Drifting in a sea of establishments that cater to adults with cars and steady employment, sixty-four-year-old Zito has spent much of his long career thinking of creative ways to draw Yale students up Whalley. Despite years of mixed success, he is convinced that students would love the shop—if they’d just walk past Popeye’s to find it.

Rubber Match has a decidedly sixties vibe, which Zito notes ought to appeal to college students nostalgic for a decade they never experienced. Signs out front saying “Undefeated Champs!” and “Introducing George-O-Pedic Memory Foam!” are printed in colorful, bubbly lettering that begs to be described as “groovy.” At the back of the first floor, a head shop counter offers hookahs, tobacco, and a variety of marijuana paraphernalia. A Yale sophomore named David Rico visited the shop early last fall and noted that the furniture store and head shop seem oddly segregated, united only by their presence under the same roof. Zito, however, believes the inventory to work well together.

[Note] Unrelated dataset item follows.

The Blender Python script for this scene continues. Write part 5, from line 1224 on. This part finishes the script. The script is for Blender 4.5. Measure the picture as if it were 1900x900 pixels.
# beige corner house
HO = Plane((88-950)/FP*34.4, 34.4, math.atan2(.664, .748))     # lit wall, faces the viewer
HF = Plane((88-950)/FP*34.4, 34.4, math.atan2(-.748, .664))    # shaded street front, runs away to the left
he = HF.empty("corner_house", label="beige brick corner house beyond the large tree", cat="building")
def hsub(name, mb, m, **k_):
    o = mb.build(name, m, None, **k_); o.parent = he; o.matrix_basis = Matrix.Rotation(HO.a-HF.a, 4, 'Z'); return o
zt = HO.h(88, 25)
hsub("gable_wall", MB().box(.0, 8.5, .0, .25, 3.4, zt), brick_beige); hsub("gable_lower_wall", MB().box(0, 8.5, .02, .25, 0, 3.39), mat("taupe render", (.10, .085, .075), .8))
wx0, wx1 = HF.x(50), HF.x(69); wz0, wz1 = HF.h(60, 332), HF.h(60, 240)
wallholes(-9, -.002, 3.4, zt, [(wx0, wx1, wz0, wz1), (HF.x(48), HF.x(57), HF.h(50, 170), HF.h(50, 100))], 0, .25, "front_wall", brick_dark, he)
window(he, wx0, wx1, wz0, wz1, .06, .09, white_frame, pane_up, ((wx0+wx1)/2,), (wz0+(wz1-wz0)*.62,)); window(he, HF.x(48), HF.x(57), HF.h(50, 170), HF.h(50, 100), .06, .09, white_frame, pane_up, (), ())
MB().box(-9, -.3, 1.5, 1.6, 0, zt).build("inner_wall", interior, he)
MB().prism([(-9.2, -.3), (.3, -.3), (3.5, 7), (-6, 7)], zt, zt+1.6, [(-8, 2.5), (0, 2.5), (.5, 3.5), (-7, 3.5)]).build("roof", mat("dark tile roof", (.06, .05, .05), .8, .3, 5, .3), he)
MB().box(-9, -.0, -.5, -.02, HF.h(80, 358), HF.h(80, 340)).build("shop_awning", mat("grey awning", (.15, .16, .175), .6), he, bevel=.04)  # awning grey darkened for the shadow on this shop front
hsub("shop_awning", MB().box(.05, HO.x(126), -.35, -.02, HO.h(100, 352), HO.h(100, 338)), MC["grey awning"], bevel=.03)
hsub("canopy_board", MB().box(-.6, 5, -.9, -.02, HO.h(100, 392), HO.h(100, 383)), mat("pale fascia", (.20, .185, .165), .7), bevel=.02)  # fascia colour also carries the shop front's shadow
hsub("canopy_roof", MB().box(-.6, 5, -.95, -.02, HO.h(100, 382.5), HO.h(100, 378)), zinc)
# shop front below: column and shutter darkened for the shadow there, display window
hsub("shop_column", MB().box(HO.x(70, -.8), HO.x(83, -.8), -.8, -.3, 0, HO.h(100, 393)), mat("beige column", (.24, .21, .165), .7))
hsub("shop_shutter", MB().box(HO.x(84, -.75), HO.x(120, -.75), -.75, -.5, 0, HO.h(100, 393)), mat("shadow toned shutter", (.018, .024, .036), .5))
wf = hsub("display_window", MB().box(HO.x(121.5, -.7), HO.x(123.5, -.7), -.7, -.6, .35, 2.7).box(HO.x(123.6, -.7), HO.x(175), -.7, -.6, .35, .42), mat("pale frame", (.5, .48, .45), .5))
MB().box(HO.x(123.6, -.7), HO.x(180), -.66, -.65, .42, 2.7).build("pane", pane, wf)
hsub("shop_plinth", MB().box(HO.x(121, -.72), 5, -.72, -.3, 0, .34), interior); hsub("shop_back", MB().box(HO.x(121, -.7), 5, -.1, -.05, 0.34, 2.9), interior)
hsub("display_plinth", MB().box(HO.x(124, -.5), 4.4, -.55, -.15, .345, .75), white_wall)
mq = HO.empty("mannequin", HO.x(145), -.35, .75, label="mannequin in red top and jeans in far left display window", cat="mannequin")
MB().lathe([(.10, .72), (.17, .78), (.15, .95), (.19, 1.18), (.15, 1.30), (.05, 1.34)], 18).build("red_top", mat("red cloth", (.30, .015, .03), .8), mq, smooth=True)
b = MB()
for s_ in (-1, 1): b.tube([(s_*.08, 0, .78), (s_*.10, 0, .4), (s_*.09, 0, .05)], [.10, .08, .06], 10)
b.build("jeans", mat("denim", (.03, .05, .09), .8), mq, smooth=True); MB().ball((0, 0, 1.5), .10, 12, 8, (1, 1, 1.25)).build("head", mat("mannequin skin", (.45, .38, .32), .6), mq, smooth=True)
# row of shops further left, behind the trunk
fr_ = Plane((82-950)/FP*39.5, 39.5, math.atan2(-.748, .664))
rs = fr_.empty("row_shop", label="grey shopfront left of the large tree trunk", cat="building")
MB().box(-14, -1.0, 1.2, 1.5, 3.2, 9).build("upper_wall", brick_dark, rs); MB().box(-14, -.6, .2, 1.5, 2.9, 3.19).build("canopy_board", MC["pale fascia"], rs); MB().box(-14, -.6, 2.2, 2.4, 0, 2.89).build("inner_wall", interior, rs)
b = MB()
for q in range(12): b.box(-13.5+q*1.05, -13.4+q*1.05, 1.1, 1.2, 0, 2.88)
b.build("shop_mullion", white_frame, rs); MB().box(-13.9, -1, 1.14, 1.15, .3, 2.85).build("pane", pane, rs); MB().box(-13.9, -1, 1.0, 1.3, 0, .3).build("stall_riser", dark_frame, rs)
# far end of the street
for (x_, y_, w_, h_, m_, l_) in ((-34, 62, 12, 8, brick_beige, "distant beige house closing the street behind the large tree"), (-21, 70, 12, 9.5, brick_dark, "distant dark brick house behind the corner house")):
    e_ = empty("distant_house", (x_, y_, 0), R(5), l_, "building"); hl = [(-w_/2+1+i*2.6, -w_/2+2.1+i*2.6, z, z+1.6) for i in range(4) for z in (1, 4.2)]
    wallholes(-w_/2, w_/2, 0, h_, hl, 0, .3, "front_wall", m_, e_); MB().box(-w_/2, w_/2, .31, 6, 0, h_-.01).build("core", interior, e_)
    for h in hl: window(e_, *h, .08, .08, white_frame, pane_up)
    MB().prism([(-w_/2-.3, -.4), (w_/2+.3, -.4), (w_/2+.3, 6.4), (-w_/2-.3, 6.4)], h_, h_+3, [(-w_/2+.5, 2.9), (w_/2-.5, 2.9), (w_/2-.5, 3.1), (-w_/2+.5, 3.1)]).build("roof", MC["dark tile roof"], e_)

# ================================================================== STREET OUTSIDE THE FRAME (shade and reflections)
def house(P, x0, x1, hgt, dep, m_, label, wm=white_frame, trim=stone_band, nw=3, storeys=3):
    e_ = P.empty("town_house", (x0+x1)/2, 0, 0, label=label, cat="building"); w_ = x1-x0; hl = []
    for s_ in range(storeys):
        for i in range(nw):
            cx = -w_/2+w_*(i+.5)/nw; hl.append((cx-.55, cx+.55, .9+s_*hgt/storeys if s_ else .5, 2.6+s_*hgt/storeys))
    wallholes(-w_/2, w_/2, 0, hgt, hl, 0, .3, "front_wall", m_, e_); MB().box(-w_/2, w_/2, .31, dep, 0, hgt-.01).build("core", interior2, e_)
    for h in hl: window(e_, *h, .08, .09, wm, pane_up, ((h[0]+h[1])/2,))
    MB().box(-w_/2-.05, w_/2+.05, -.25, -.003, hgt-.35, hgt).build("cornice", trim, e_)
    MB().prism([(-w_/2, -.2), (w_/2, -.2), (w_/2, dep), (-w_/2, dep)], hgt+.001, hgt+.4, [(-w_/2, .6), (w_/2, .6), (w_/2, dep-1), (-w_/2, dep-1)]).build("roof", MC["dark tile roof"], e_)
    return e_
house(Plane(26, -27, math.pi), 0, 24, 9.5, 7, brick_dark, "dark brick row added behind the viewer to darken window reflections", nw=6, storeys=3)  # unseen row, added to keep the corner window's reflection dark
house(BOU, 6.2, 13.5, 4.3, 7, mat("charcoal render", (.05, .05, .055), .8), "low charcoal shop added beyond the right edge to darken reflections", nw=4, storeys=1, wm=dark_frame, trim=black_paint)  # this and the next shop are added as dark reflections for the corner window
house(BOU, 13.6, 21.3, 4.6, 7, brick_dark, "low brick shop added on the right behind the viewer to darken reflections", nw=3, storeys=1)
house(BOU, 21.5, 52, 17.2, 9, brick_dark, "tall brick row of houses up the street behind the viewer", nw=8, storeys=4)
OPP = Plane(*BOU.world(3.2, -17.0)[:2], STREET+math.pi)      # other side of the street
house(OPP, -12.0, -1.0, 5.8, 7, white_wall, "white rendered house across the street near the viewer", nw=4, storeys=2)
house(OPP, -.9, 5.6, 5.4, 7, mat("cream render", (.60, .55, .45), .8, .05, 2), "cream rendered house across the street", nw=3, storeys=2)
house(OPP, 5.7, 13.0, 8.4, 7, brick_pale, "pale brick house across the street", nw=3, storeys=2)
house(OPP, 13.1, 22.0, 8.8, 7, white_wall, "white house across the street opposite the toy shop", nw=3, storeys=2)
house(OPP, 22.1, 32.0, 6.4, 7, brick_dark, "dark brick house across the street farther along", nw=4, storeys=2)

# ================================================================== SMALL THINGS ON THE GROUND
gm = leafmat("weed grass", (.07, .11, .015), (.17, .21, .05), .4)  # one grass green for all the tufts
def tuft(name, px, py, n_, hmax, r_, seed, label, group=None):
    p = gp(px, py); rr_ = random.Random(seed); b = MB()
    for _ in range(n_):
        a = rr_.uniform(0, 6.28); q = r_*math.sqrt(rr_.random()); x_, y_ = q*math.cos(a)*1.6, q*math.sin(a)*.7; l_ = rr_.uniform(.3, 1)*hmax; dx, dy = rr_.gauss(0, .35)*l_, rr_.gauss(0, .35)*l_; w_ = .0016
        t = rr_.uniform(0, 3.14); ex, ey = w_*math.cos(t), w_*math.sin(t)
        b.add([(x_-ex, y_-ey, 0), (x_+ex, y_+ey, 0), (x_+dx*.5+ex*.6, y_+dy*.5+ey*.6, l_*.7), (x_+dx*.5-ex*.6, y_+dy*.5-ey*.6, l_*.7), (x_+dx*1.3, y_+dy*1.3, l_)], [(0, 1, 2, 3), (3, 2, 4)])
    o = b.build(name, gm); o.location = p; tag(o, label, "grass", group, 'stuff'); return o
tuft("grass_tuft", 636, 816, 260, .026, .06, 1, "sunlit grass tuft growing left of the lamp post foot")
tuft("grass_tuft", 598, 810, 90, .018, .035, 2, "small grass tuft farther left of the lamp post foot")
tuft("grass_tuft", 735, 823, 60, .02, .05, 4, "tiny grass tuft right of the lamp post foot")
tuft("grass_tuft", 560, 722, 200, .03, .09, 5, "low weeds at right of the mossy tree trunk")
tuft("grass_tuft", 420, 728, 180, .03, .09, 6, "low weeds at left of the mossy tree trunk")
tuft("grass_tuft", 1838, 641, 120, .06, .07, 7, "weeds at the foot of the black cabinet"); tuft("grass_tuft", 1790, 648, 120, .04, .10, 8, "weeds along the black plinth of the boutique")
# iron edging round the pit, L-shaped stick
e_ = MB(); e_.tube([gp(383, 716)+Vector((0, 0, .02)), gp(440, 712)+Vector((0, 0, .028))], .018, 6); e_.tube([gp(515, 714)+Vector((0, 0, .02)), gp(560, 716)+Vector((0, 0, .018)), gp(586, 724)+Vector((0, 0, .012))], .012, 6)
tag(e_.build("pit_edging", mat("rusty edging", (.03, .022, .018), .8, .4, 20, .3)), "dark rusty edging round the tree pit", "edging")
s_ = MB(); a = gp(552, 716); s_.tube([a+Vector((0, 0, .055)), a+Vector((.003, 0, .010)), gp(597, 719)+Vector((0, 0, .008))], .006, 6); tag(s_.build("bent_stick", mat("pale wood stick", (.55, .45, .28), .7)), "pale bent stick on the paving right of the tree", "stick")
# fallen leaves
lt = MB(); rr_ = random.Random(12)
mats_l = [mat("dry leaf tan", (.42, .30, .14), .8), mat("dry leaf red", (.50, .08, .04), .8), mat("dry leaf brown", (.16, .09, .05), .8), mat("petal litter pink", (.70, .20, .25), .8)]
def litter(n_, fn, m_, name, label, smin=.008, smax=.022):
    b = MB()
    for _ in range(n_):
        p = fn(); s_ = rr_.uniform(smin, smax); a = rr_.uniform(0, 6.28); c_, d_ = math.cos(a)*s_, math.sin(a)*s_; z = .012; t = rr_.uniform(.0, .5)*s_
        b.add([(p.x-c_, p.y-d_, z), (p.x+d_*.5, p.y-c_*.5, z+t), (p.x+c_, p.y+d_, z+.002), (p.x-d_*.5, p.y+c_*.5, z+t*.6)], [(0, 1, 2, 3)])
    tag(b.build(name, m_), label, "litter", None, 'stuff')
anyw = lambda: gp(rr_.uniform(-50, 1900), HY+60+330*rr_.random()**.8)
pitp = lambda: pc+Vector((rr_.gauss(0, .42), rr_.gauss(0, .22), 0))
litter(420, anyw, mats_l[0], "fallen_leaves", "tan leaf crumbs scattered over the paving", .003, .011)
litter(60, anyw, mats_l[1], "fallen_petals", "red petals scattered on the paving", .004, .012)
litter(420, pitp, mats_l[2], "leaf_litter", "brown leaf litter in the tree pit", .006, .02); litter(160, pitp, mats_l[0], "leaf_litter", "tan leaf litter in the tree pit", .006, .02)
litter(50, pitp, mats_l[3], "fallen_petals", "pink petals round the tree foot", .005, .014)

“I call it ‘beds and heads,’” he said of his business model. “We couldn’t say that in the eighties.”

Zito offers discounts to Yale students and free delivery directly to dorm rooms. Aaron Gertler, a Yale junior, purchased a futon there for his suite this year. He said he paid less than a comparable futon at IKEA would have cost. He was also pleased when Zito himself delivered the futon within thirty minutes.

As the shop’s owner, marketing strategist, and primary salesperson, Zito is perhaps Rubber Match’s most intriguing draw. The heavy-set grandson of Italian immigrants, Zito is New Haven born and raised, and not embarrassed to tell one story after the other about himself and his time here: the time he entered a waterbed in a charity bed race down the New Haven Green to generate publicity, the time he gave money to a homeless man who then became a preacher and repaid the money years later, the time he saved a Yale student from a mugging by hurling a club across Whalley Avenue. He corroborates many of these stories with newspaper clippings saved in binders on his desk or framed on Rubber Match’s walls, but they retain mythic proportions.

“People like to claim that New Haven kind of lacks that small-town charm, and certainly Yale has done a great job of commercializing it into chain store oblivion,” Gertler said. “But I think there are opportunities for people to get some of that small-town charm back, and I think one of the ways to do that is by shopping at a place that’s been here since Kingman Brewster was keeping things cool with the Black Panthers in the late seventies.”

Zito thinks the museum is already starting to bring in new customers—but even if that’s true, he will mostly just be making up recently lost ground. The arrival of IKEA in 2004 to New Haven’s retail scene amplified the challenge posed by Rubber Match’s physical distance from campus. Zito estimates his sales in the months of August and September, when students generally outfit their common rooms with futons and beanbag chairs, have been down by ten to fifteen thousand dollars since IKEA opened. He seems to relish the challenge of turning back the clock.

“This for years has been my fight: how do I get my business back again?” Zito said. “I don’t know if we’re going to get it back, but we’re going to get a bigger market share soon.”

Zito’s confidence aside, Rubber Match is still not widely known on Yale’s campus. After more than forty years in business, Zito feels that it’s time to finally solve the puzzle of how to lure students far enough up Whalley to see his futons, his hookahs, his Jim Morrison fingerprints, and the pictures of his grandchildren. He says that if the Rock ‘n’ Roll Museum doesn’t work, he’ll think of something else. After all, in the natural ebb and flow of a college’s population, seniors depart each May and freshmen arrive each August, ready to be persuaded to buy futons and hookahs, and perhaps even a waterbed. Meanwhile, Rubber Match floats on.